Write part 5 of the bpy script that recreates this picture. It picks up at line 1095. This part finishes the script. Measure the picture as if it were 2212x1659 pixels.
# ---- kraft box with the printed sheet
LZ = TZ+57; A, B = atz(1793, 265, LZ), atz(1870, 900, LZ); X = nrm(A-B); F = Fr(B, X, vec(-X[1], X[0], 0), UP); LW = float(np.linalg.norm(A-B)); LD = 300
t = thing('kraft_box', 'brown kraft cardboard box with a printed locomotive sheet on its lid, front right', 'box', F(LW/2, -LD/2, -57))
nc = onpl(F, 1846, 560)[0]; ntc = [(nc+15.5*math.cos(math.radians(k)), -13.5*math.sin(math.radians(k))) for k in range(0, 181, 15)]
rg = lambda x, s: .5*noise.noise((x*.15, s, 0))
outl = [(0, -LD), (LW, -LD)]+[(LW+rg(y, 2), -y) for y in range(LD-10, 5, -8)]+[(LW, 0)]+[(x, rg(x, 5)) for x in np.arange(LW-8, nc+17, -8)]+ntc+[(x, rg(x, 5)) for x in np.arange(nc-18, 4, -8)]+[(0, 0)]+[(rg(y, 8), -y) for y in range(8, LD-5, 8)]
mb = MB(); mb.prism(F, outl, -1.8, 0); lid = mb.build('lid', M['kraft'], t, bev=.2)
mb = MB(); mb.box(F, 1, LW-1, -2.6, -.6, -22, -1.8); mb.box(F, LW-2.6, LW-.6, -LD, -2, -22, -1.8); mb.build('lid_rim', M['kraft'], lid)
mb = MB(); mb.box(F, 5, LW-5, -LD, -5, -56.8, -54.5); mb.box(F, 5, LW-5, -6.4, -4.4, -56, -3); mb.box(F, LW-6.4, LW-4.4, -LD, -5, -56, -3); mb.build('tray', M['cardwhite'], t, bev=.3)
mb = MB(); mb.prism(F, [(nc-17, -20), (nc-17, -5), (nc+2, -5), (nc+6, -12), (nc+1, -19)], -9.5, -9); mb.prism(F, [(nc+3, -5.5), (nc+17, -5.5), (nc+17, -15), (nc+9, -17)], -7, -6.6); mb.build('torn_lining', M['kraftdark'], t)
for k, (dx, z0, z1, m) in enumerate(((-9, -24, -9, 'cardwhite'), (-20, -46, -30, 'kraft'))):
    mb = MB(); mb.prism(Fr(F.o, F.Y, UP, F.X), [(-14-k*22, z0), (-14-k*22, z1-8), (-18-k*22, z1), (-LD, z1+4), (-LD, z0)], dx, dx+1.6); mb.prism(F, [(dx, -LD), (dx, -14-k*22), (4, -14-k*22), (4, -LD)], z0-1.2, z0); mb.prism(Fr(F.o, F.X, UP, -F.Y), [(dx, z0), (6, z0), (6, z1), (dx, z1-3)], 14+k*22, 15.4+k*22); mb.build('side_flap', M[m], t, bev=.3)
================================
> [AIM] Exactly reproduce the material above.

> [RESPONSE FOR THIS EXERCISE]
Write part 5 of the bpy script that recreates this picture. It picks up at line 1095. This part finishes the script. Measure the picture as if it were 2212x1659 pixels.
# ---- kraft box with the printed sheet
LZ = TZ+57; A, B = atz(1793, 265, LZ), atz(1870, 900, LZ); X = nrm(A-B); F = Fr(B, X, vec(-X[1], X[0], 0), UP); LW = float(np.linalg.norm(A-B)); LD = 300
t = thing('kraft_box', 'brown kraft cardboard box with a printed locomotive sheet on its lid, front right', 'box', F(LW/2, -LD/2, -57))
nc = onpl(F, 1846, 560)[0]; ntc = [(nc+15.5*math.cos(math.radians(k)), -13.5*math.sin(math.radians(k))) for k in range(0, 181, 15)]
rg = lambda x, s: .5*noise.noise((x*.15, s, 0))
outl = [(0, -LD), (LW, -LD)]+[(LW+rg(y, 2), -y) for y in range(LD-10, 5, -8)]+[(LW, 0)]+[(x, rg(x, 5)) for x in np.arange(LW-8, nc+17, -8)]+ntc+[(x, rg(x, 5)) for x in np.arange(nc-18, 4, -8)]+[(0, 0)]+[(rg(y, 8), -y) for y in range(8, LD-5, 8)]
mb = MB(); mb.prism(F, outl, -1.8, 0); lid = mb.build('lid', M['kraft'], t, bev=.2)
mb = MB(); mb.box(F, 1, LW-1, -2.6, -.6, -22, -1.8); mb.box(F, LW-2.6, LW-.6, -LD, -2, -22, -1.8); mb.build('lid_rim', M['kraft'], lid)
mb = MB(); mb.box(F, 5, LW-5, -LD, -5, -56.8, -54.5); mb.box(F, 5, LW-5, -6.4, -4.4, -56, -3); mb.box(F, LW-6.4, LW-4.4, -LD, -5, -56, -3); mb.build('tray', M['cardwhite'], t, bev=.3)
mb = MB(); mb.prism(F, [(nc-17, -20), (nc-17, -5), (nc+2, -5), (nc+6, -12), (nc+1, -19)], -9.5, -9); mb.prism(F, [(nc+3, -5.5), (nc+17, -5.5), (nc+17, -15), (nc+9, -17)], -7, -6.6); mb.build('torn_lining', M['kraftdark'], t)
for k, (dx, z0, z1, m) in enumerate(((-9, -24, -9, 'cardwhite'), (-20, -46, -30, 'kraft'))):
    mb = MB(); mb.prism(Fr(F.o, F.Y, UP, F.X), [(-14-k*22, z0), (-14-k*22, z1-8), (-18-k*22, z1), (-LD, z1+4), (-LD, z0)], dx, dx+1.6); mb.prism(F, [(dx, -LD), (dx, -14-k*22), (4, -14-k*22), (4, -LD)], z0-1.2, z0); mb.prism(Fr(F.o, F.X, UP, -F.Y), [(dx, z0), (6, z0), (6, z1), (dx, z1-3)], 14+k*22, 15.4+k*22); mb.build('side_flap', M[m], t, bev=.3)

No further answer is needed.